In the past few months, Ohio troopers seized two shipments of pills they believed to be ecstacy. Those turned out to be meth. For Lt. Mark Gooding, it was the first time he’d seen tests show tablets with pure methamphetamine -- not an amphetamine or heroin derivative with meth mixed in.

One batch looked like Tylenol. The other batch had tablets shaped like Darth Vader’s helmet. They could have passed for children’s vitamins or ecstasy tablets.

He worries people won’t know what they’re buying.

“If they take it thinking it’s ecstasy, and it’s meth, it could elevate their heart rate and body temperature and they could have other complications,” Gooding said.

Those complications could lead to death.

Why pill form?

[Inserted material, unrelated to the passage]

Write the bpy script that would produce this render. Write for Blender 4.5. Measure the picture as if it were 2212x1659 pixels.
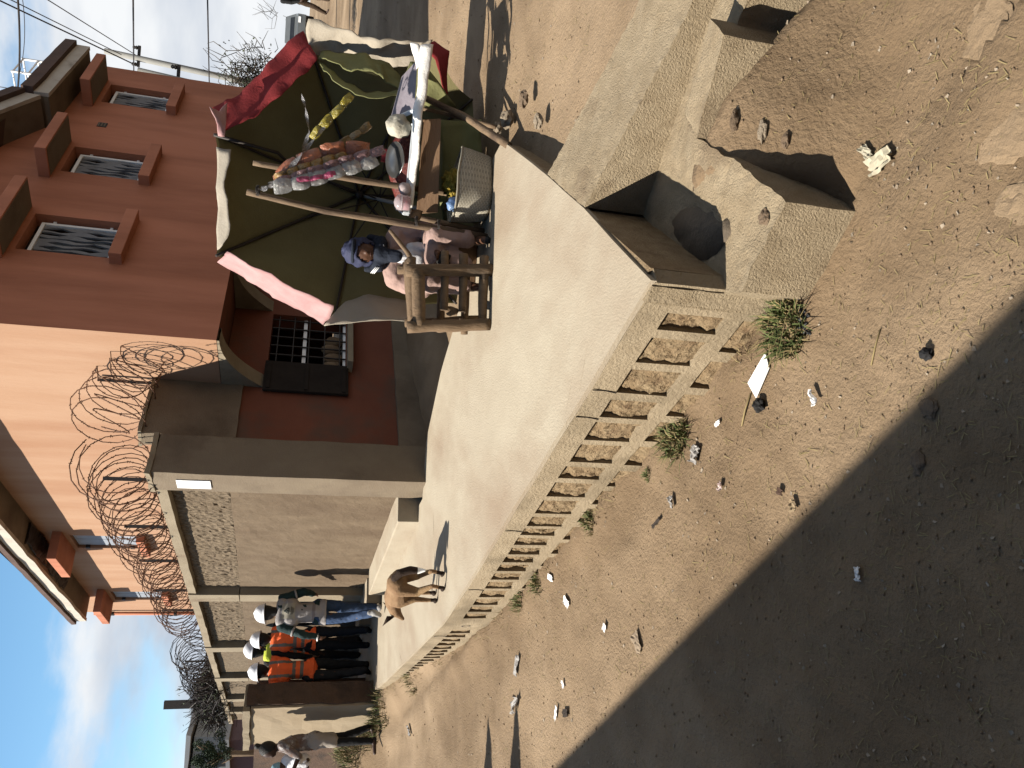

It all comes down to money. Drugs cartels have lost customers who’d been using heroin because they’ve overdosed, Lt. Robert Sellers said. 

So the cartels are looking for a new market: People who might not want to shoot it up, snort it or smoke it may be more open to using meth if they can just pop a pill.

“It reduces the fear in people of doing a hard drug, because now, it’s just a tablet,” Sellers said.

Butler County Prosecutor Mike Gmoser also said users are recognizing the higher risk of death from fentanyl-laced heroin and turning to meth as an alternative.

 "An awareness grew in the drug culture,” Gmoser said. “The user community started to realize that their chance of dying from fentanyl-laced heroin was increasing exponentially."

Sellers also worries about the rising prevalence of meth. Cartels wouldn’t just make a few hundred tablets, he said: They’d make hundreds of thousands, and law enforcement has intercepted just a small fraction of that.

“They’re a business,” he said. “They’re in a business to make money, and they don’t care what it does to your family.”